Statistical analysis: Alpha = 0.05. Primary analyses at response level (46,992 observations) used linear mixed-effects models with random effects for participants and headlines, controlling for age, gender, political orientation, proportion of true news, response type (accuracy vs sharing), and condition. Attitudinal outcomes analyzed at participant level via OLS regressions. Likert items treated as continuous. Robustness checks included a Poisson GLMM reproducing main results. Exploratory analyses assessed heterogeneous effects and determinants of discernment.
Key Findings
Discernment (H1): All three tip conditions significantly increased overall discernment (true minus false ratings) compared to control. General discernment effects: Mixed b = 0.23 [0.17, 0.29], p < 0.01; Trust b = 0.22 [0.16, 0.29], p < 0.01; Skepticism b = 0.19 [0.13, 0.25], p < 0.001. Effects held for both sharing and accuracy outcomes. Between-treatment differences in general discernment were not statistically significant, except Trust was slightly less effective than Mixed for accuracy discernment (b = -0.09 [-0.17, -0.01], p = 0.025).
True vs false ratings (H2): Trust tips increased ratings of true news (b = 0.12 [0.04, 0.21], p = 0.004) and had no significant effect on false news (b = -0.04 [-0.11, 0.03], p = 0.27). Skepticism tips reduced ratings of false news (b = -0.10 [-0.16, -0.027], p = 0.006) and did not significantly affect true news (b = 0.067 [-0.02, 0.15], p = 0.11). Mixed tips both increased true news ratings (b = 0.10 [0.02, 0.19], p = 0.018) and reduced false news ratings (b = -0.07 [-0.14, -0.01], p = 0.034). Exploratory contrasts found no significant differences among treatments for effects on true or false news.

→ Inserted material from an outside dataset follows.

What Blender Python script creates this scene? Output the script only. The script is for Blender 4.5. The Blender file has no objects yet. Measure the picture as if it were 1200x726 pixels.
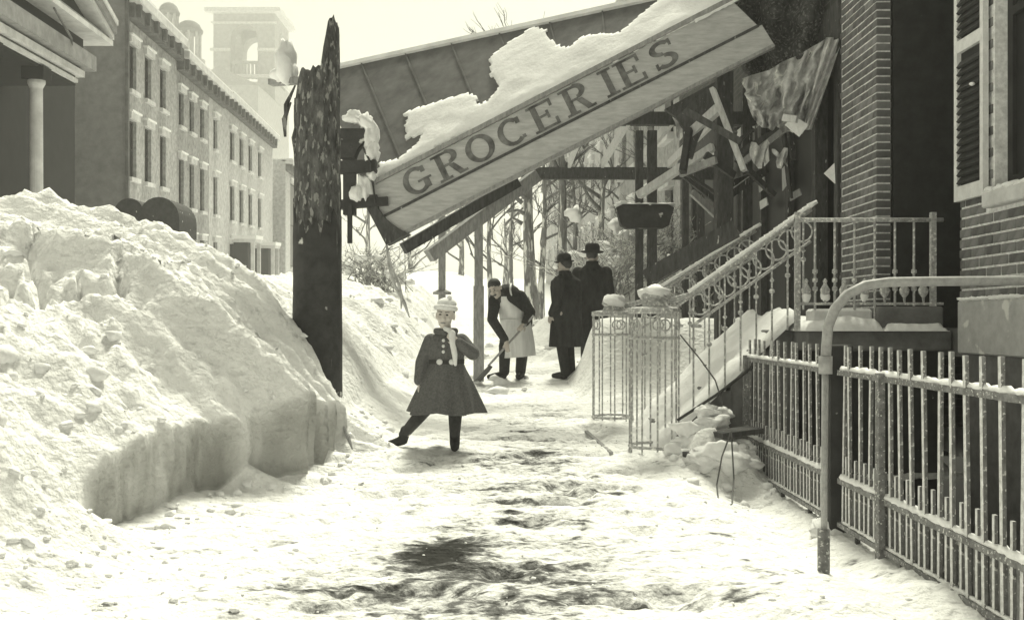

Base-rate moderation (H3): Contrary to preregistered expectations, Trust and Skepticism tips were most effective at increasing discernment under a 50/50 true-false mix, largely via increases in true news ratings. Mixed tips were most effective under 75% true and 25% false, mostly via reductions in false news ratings. Three-way interactions: Trust more effective at 50% true than 75% true (b = 0.25 [0.11, 0.40], p = 0.001). Mixed more effective at 75% true than 25% true (b = 0.18 [0.021, 0.34], p = 0.027). Other contrasts not significant; authors note limited power for small three-way effects.

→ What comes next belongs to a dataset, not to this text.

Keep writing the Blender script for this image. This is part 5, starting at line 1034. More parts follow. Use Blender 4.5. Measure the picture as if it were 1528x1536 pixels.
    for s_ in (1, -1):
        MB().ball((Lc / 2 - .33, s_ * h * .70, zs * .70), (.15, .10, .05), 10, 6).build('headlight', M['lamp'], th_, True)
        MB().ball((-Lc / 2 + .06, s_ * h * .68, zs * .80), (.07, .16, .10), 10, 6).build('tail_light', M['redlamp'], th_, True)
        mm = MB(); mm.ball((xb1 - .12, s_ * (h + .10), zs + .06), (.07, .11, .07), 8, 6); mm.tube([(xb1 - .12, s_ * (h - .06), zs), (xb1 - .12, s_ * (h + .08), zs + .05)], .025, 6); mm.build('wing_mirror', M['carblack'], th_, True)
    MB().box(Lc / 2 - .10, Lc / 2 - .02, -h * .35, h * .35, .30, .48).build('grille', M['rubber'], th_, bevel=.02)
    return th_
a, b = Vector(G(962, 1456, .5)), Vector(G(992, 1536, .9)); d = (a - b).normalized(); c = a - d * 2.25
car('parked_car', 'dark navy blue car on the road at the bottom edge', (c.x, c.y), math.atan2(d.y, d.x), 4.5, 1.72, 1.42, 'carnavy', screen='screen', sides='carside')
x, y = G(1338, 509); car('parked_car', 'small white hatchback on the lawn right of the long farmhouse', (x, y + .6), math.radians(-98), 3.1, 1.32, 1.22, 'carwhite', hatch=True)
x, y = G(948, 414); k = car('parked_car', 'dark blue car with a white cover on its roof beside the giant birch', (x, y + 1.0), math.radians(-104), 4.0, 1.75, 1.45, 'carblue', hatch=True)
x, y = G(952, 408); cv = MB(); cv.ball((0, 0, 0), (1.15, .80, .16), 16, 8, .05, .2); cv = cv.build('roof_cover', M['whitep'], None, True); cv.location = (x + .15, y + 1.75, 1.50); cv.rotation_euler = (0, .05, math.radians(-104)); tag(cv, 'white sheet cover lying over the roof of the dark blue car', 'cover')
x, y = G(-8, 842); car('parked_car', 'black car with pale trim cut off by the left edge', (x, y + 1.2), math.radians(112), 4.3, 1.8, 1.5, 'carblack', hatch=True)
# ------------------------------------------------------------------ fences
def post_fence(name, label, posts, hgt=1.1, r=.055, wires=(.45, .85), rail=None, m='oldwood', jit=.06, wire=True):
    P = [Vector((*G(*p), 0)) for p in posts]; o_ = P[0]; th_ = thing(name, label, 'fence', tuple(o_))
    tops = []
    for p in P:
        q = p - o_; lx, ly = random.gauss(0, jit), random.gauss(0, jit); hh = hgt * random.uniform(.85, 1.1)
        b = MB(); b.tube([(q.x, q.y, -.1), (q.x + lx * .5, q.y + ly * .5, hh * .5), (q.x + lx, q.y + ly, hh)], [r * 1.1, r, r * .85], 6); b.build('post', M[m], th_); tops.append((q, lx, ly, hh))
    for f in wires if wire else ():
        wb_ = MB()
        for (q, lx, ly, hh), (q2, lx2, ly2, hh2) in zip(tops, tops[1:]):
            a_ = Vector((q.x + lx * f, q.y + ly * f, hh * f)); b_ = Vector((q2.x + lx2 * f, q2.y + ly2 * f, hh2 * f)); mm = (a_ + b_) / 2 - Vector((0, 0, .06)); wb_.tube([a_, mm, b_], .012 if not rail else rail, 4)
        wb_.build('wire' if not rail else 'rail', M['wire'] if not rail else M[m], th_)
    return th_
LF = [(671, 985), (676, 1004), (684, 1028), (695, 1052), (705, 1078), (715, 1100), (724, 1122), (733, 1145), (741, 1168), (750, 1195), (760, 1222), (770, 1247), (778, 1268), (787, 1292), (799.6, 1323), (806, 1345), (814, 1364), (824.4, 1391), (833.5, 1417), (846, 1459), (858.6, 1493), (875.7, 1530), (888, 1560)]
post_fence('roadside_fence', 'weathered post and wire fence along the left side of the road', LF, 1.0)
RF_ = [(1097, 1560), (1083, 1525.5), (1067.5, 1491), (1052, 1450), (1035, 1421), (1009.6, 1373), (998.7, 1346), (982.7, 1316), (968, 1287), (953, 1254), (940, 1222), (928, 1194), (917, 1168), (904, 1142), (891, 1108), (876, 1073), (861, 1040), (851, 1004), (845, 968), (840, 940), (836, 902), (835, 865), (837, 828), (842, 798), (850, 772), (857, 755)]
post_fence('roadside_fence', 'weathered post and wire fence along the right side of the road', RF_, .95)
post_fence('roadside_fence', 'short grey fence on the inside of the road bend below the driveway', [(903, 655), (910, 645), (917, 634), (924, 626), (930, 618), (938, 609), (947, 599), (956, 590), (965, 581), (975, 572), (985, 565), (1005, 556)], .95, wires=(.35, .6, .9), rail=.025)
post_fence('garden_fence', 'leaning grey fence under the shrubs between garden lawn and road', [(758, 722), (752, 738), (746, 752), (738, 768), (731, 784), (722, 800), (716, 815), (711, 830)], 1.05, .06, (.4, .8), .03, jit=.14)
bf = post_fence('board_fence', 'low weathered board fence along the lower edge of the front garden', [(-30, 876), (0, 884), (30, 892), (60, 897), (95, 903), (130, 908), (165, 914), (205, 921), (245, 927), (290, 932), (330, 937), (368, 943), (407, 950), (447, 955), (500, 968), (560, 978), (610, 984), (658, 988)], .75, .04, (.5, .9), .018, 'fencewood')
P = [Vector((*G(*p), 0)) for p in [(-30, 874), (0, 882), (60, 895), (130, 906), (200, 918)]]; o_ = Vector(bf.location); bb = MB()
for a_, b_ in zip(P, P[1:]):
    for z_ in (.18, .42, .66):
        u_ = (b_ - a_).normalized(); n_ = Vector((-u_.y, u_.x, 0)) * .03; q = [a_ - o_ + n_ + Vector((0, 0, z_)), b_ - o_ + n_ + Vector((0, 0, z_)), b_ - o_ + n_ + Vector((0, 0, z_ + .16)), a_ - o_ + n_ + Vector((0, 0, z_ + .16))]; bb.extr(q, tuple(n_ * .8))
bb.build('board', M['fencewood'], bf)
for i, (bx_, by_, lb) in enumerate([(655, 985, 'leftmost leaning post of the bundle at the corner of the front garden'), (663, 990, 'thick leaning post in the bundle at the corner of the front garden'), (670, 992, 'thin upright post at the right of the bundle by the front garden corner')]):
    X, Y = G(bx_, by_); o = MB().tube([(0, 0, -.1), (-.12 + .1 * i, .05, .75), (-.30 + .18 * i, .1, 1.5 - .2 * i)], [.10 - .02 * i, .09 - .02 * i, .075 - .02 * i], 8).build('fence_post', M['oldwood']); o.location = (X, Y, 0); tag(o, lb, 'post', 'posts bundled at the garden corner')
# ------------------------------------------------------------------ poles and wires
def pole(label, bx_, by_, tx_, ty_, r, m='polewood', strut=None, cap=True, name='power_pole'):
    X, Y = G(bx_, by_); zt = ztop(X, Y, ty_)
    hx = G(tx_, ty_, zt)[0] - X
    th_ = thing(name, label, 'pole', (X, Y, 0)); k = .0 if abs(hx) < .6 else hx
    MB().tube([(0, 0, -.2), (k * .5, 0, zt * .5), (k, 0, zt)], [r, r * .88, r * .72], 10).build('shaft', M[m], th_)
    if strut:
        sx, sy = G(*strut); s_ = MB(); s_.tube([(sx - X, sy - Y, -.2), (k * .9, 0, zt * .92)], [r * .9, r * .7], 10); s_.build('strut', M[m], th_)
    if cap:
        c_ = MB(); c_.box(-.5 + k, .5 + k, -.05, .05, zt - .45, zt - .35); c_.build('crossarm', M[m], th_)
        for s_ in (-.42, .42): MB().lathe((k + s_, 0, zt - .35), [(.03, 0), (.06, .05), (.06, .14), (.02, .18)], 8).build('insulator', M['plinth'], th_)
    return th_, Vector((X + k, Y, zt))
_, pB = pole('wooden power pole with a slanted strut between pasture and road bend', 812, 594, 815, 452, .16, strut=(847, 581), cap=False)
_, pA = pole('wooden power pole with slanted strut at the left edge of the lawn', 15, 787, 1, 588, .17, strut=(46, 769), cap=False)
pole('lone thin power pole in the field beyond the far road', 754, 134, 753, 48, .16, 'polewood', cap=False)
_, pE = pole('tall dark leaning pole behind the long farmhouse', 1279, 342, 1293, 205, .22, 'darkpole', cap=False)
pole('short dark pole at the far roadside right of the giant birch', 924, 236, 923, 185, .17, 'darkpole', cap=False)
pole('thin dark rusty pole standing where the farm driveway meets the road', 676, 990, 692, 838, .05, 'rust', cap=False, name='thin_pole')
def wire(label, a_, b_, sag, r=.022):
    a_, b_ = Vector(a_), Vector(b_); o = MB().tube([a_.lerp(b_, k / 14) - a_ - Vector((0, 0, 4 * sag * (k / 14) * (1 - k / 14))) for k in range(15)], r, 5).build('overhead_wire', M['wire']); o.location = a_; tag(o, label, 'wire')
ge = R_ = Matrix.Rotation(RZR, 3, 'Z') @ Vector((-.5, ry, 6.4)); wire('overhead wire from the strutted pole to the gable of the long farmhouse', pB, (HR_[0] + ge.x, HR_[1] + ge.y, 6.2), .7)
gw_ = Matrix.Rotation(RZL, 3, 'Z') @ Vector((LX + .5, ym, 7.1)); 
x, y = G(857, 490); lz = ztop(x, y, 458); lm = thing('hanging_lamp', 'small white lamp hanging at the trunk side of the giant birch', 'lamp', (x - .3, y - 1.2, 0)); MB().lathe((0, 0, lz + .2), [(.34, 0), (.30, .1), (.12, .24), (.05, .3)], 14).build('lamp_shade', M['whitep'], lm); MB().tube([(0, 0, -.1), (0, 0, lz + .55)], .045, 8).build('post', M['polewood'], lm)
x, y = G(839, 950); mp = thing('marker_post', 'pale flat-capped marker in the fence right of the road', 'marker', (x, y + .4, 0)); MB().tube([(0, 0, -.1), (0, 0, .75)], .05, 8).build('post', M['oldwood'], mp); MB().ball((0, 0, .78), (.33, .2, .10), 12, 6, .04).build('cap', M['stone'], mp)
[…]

Attitudes (H4–H6): No significant effects on interest in news, trust in journalists, or trust in specific outlet groups, except Trust tips increased trust in traditional media vs control (b = 0.08 [0.02, 0.14], p = 0.008) and more than Skepticism (b = 0.092 [0.03, 0.15], p = 0.003) and Mixed (b = 0.076 [0.02, 0.14], p = 0.014).

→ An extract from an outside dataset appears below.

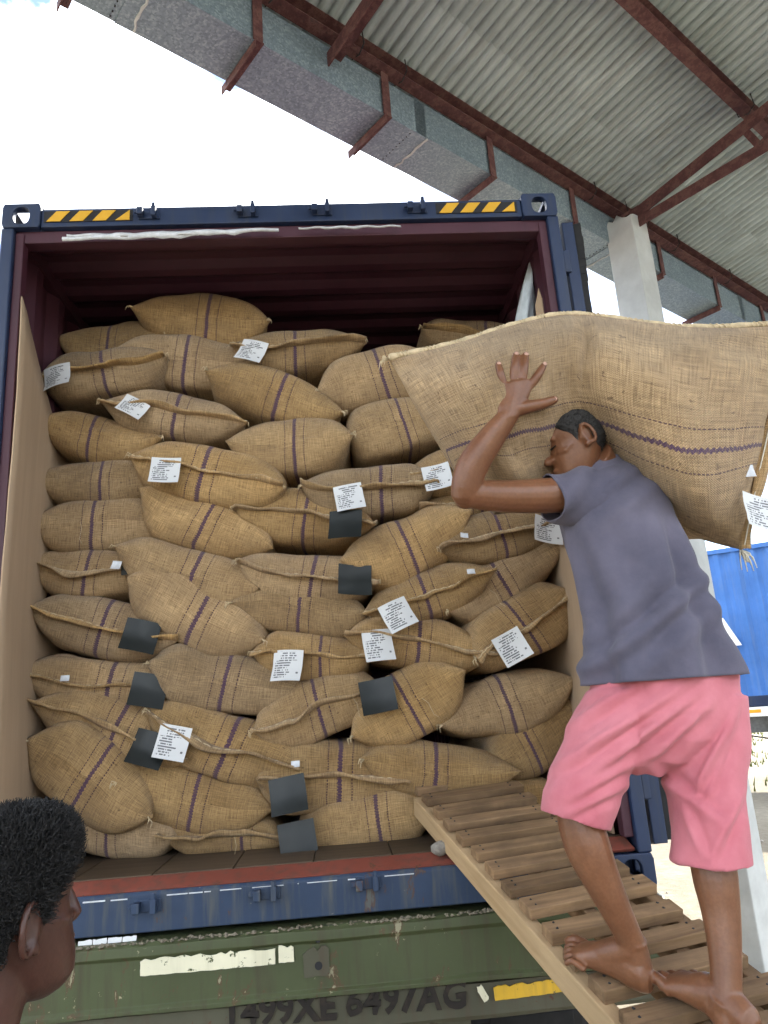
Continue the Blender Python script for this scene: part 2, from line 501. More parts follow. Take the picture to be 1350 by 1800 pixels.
def galvanised(name):
    m, nt, b = _nodes(name)
    v = coords(nt)
    vo = nt.nodes.new('ShaderNodeTexVoronoi'); vo.inputs['Scale'].default_value = 95
    nt.links.new(v, vo.inputs['Vector'])
    big = tex(nt, v, 1.5, 5)
    sep = nt.nodes.new('ShaderNodeSeparateColor'); nt.links.new(vo.outputs['Color'], sep.inputs[0])
    f = math_(nt, 'ADD', math_(nt, 'MULTIPLY', sep.outputs[0], 0.55), math_(nt, 'MULTIPLY', big, 0.45))
    nt.links.new(ramp(nt, f, [(0.2, (0.16, 0.215, 0.255)), (0.6, (0.25, 0.32, 0.37)), (0.9, (0.40, 0.48, 0.53))]), b.inputs['Base Color'])
    b.inputs['Metallic'].default_value = 0.5
    nt.links.new(math_(nt, 'ADD', math_(nt, 'MULTIPLY', f, 0.3), 0.4), b.inputs['Roughness'])
    bump(nt, b, tex(nt, v, 3, 3), 0.2, 0.02)
    return m
MAT['galv'] = galvanised('galv')

def rust_red(name):
    m, nt, b = _nodes(name)
    v = coords(nt)
    a = tex(nt, v, 14, 8, 0.75)
    s = tex(nt, v, 55, 4, 0.6)
    c = ramp(nt, a, [(0.30, (0.055, 0.020, 0.020)), (0.48, (0.095, 0.034, 0.034)), (0.58, (0.150, 0.070, 0.060)), (0.70, (0.075, 0.050, 0.046))])
    c = mixc(nt, ramp(nt, s, [(0.6, (0, 0, 0)), (0.68, (0.7, 0.7, 0.7))]), c, (0.035, 0.022, 0.022))
    nt.links.new(c, b.inputs['Base Color'])
    b.inputs['Roughness'].default_value = 0.8
    bump(nt, b, a, 0.4, 0.008)
    return m
MAT['rust'] = rust_red('rust')

def roof_mat(name):
    m, nt, b = _nodes(name)
    v = coords(nt)
    info = nt.nodes.new('ShaderNodeObjectInfo')
    off = nt.nodes.new('ShaderNodeVectorMath'); off.operation = 'ADD'
    cmb = nt.nodes.new('ShaderNodeCombineXYZ')
    nt.links.new(math_(nt, 'MULTIPLY', info.outputs['Random'], 60.0), cmb.inputs[2])
    nt.links.new(v, off.inputs[0]); nt.links.new(cmb.outputs[0], off.inputs[1])
    a = tex(nt, off.outputs[0], 2.2, 7, 0.65)
    sm = N(nt, 'ShaderNodeMapping'); sm.inputs['Scale'].default_value = (14, 1.1, 1); nt.links.new(off.outputs[0], sm.inputs['Vector'])
    st = tex(nt, sm.outputs['Vector'], 2.0, 5, 0.6)
    c = ramp(nt, a, [(0.3, (0.34, 0.40, 0.405)), (0.6, (0.45, 0.52, 0.53)), (0.8, (0.52, 0.59, 0.60))])
    c = mixc(nt, math_(nt, 'MULTIPLY', ramp(nt, st, [(0.5, (0, 0, 0)), (0.72, (1, 1, 1))]), 0.45), c, (0.19, 0.18, 0.145))
    val = nt.nodes.new('ShaderNodeHueSaturation')
    nt.links.new(math_(nt, 'ADD', math_(nt, 'MULTIPLY', info.outputs['Random'], 0.2), 0.88), val.inputs['Value'])
    nt.links.new(c, val.inputs['Color'])
    nt.links.new(val.outputs['Color'], b.inputs['Base Color'])
    b.inputs['Roughness'].default_value = 0.75
    bump(nt, b, tex(nt, v, 40, 4), 0.2, 0.003)
    return m
MAT['roof'] = roof_mat('roof')

def ground_mat(name):
    m, nt, b = _nodes(name)
    v = coords(nt)
    a = tex(nt, v, 0.55, 8, 0.65)
    g = tex(nt, v, 9, 8, 0.7)
    p = tex(nt, v, 70, 4, 0.6)
    c = ramp(nt, a, [(0.3, (0.19, 0.165, 0.125)), (0.5, (0.265, 0.235, 0.18)), (0.7, (0.33, 0.30, 0.235))])
    c = mixc(nt, ramp(nt, g, [(0.35, (0.7, 0.7, 0.7)), (0.7, (0, 0, 0))]), c, (0.15, 0.125, 0.09))
    c = mixc(nt, ramp(nt, p, [(0.62, (0, 0, 0)), (0.7, (0.6, 0.6, 0.6))]), c, (0.13, 0.11, 0.09))
    nt.links.new(c, b.inputs['Base Color'])
    b.inputs['Roughness'].default_value = 0.95
    b.inputs['Specular IOR Level'].default_value = 0.1
    bump(nt, b, math_(nt, 'ADD', g, math_(nt, 'MULTIPLY', p, 0.3)), 0.7, 0.03)
    return m
MAT['ground'] = ground_mat('ground')

# ================================================================== ground
def make_ground():
    n = 120
    R = [0.0] + [0.35 * 1.075 ** i for i in range(n)]
    vs, fs = [(1.0, 0.0, 0.0)], []
    S = 72
    for i, r in enumerate(R[1:]):
        for k in range(S):
            a = 2 * math.pi * k / S
            x, y = 1.0 + r * math.cos(a), r * math.sin(a)
            amp = min(1.0, max(0.0, (math.hypot(x - 0.3, y - 1) - 4.5) / 4))
            z = 0.05 * amp * mnoise.noise((x * 0.45, y * 0.45, 1.7)) + 0.016 * amp * mnoise.noise((x * 2.1, y * 2.1, 5.0))
            vs.append((x, y, z))
    for k in range(S):
        fs.append((0, 1 + k, 1 + (k + 1) % S))
    for i in range(len(R) - 2):
        for k in range(S):
            a, b = 1 + i * S + k, 1 + i * S + (k + 1) % S
            fs.append((a, a + S, b + S, b))
    mb = MB().add(vs, fs)
    return mb.build('ground', MAT['ground'], smooth=True)
tag(make_ground(), kind='structure')

# ================================================================== the open shed whose eave crosses above the container
EA = Vector((2.613, 2.384, 0))                # where the eave passes over the column
E_ = Vector((0.8125, 0.583, 0)).normalized()   # along the eave
N_ = Vector((E_.y, -E_.x, 0))                 # up the roof slope, in plan
PITCH = math.radians(9.5)
UPS = N_ * math.cos(PITCH) + Vector((0, 0, 1)) * math.sin(PITCH)
RN = E_.cross(UPS).normalized()
if RN.z < 0: RN = -RN
ZP = 5.60                                     # underside of the eave purlin

def S3(e, n, z):
    """point at e metres along the eave, n metres inside it, at height z"""
    return EA + E_ * e + N_ * n + Vector((0, 0, z))

shed = empty('open_shed', EA)
tag(shed, 'open shed with rusty red steel frame, grey corrugated roof, steel gutter and white concrete columns', 'shed')
SI = Matrix.Translation(-EA)

def shedp(mb, name, mat, parent=None, bevel=0.0, smooth=False):
    mb.v = [tuple(Vector(v) - EA) for v in mb.v]
    return mb.build(name, mat, parent or shed, bevel, smooth)

# columns: square, chipped at the head
def make_column(e, n=0.11):
    mb = MB()
    w, prof = 0.24, []
    rr = random.Random(int(e * 10) + 5)
    zs = [-0.05, 1.5, 3.0, 4.4, 5.2, 5.42]
    ring = []
    for z in zs:
        for (a, b) in ((-1, -1), (1, -1), (1, 1), (-1, 1)):
            ring.append(S3(e + a * w / 2 + rr.uniform(-.002, .002), n + b * w / 2 + rr.uniform(-.002, .002), z))
    fs = [(3, 2, 1, 0)]
    for i in range(len(zs) - 1):
        for k in range(4):
            fs.append((i * 4 + k, i * 4 + (k + 1) % 4, i * 4 + 4 + (k + 1) % 4, i * 4 + 4 + k))
    # ragged head
    b = len(ring)
    top = (len(zs) - 1) * 4
    m = 6
    cap = []
    for k in range(4):
        p, q = ring[top + k], ring[top + (k + 1) % 4]
        for j in range(m):
            t = j / m
            cap.append(p.lerp(q, t) + Vector((0, 0, 0.05 + rr.uniform(-0.035, 0.02))))
    ring += cap
    for k in range(4):
        for j in range(m):
            i0 = b + k * m + j
            i1 = b + (k * m + j + 1) % (4 * m)
            if j == 0:
                fs.append((top + k, top + (k + 1) % 4, b + ((k + 1) * m) % (4 * m), *[b + (k * m + q) for q in range(m - 1, -1, -1)]))
    fs.append(tuple(range(b, b + 4 * m)))
    mb.add(ring, fs)
    return shedp(mb, 'column', MAT['concrete'], bevel=0.008)
for e in (-0.04, 6.1, 12.1, -6.2):
    make_column(e)

# purlins: the eave one and those up the slope
def purlin(n, z, name='purlin'):
    mb = MB()
    base = S3(-9, 0, ZP) + UPS * n
    d = E_ * 22
    mb.obox(base, d, UPS * 0.080, RN * 0.006)
    mb.obox(base + RN * 0.006, d, UPS * 0.006, RN * 0.094)
    mb.obox(base + RN * 0.1, d, UPS * 0.095, RN * 0.006)
    return shedp(mb, name, MAT['rust'])
PUR = [0.0, 1.12, 2.24, 3.36, 4.48, 5.60, 6.72]
for n in PUR:
    p = purlin(n, ZP)
    if n < 1.2:                                # wire ties round the purlin that hold the roofing
        for e in [-6 + 0.46 * i for i in range(34)]:
            if RNG.random() < 0.45:
                c = S3(e + RNG.uniform(-.1, .1), 0, ZP) + UPS * n
                mb = MB().tube([c + UPS * 0.115 + RN * 0.13, c + UPS * 0.108 + RN * 0.02, c + UPS * 0.05 - RN * 0.012, c - UPS * 0.014 + RN * 0.02, c - UPS * 0.012 + RN * 0.11], 0.0042, 5)
                shedp(mb, 'wire_tie', MAT['black'], p).location = (0, 0, 0)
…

Exploratory: Tips tended to increase confidence and reduce overconfidence slightly, but effects were small and inconsistent. More exposure to false news increased confidence in recognizing made-up news without affecting overconfidence. Heterogeneous effects: Skepticism more effective among Independents (b = 0.34 [0.19, 0.48], p < 0.001); Mixed more effective for men than women (b = 0.15 [0.03, 0.28], p = 0.014); Skepticism more effective for women than men (b = 0.13 [0.01, 0.25], p = 0.042); Mixed and Skepticism slightly less effective among heavier social media users (b = 0.06 [-0.11, -0.01], p = 0.02). Determinants of discernment: higher political news interest, higher self-reported media literacy, older age, being female, and identifying as Democrat (vs Independent) predicted greater discernment.
Discussion
The findings demonstrate that brief media literacy tips can increase discernment between true and false news across both accuracy judgments and sharing intentions. Trust-focused tips preferentially increased acceptance of true news; skepticism-focused tips reduced acceptance of false news; and mixed tips achieved both, though effect sizes were similar across treatments. Importantly, there was minimal evidence of adverse spillovers on acceptance of true news or broad trust metrics, with the exception that trust-focused tips slightly increased trust in traditional media. These results suggest platforms and policymakers need not focus exclusively on misinformation; promoting trust in reliable information is also effective. The relative emphasis on skepticism versus trust should be context-dependent—greater focus on trust in environments where misinformation is rare but news trust is low, and greater skepticism where misinformation is more prevalent. Base-rate manipulations indicate mixed tips may align well with more ecologically realistic environments (75% true), while trust and skepticism tips showed strongest effects under 50/50 conditions. Given limited power for complex interactions, further testing is warranted. Overall, tips should complement longer-term literacy programs and systemic solutions, and be targeted to content or contexts (e.g., pairing trust tips with reputable sources, skepticism tips with suspect sources).
Conclusion
Media literacy tips can enhance news discernment without requiring exclusive emphasis on skepticism. Interventions that promote trust in reliable information, skepticism toward misinformation, or both, all improved discernment, with mixed strategies achieving increases in true news acceptance and reductions in false news acceptance. Given the low prevalence of misinformation in many Western contexts and concerns about cynicism, organizations and platforms should avoid exclusively skepticism-inducing tips and instead combine skepticism with promotion of reliable information. Future research should: (1) replicate these findings in larger and more diverse samples; (2) test interventions under more ecologically valid conditions (realistic base rates and content mixes); (3) unbundle and isolate specific tips to identify the most effective components and mechanisms; and (4) tailor tip deployment to information environments and audience subgroups.
Limitations
The study did not identify the precise mechanisms by which tips improved discernment. While priming of trust or skepticism is a plausible explanation consistent with observed specificity (e.g., trust tips increasing traditional media trust), it does not fully align with base-rate moderation expectations. Given the brevity of the interventions and evidence that one-shot effects may be short-lived, durable learning is unlikely. The experiment may have been underpowered to detect small three-way interaction effects. Findings should be replicated with larger samples and more diverse populations, and future work should experimentally test mechanisms, including unbundling tips to assess which components drive effectiveness.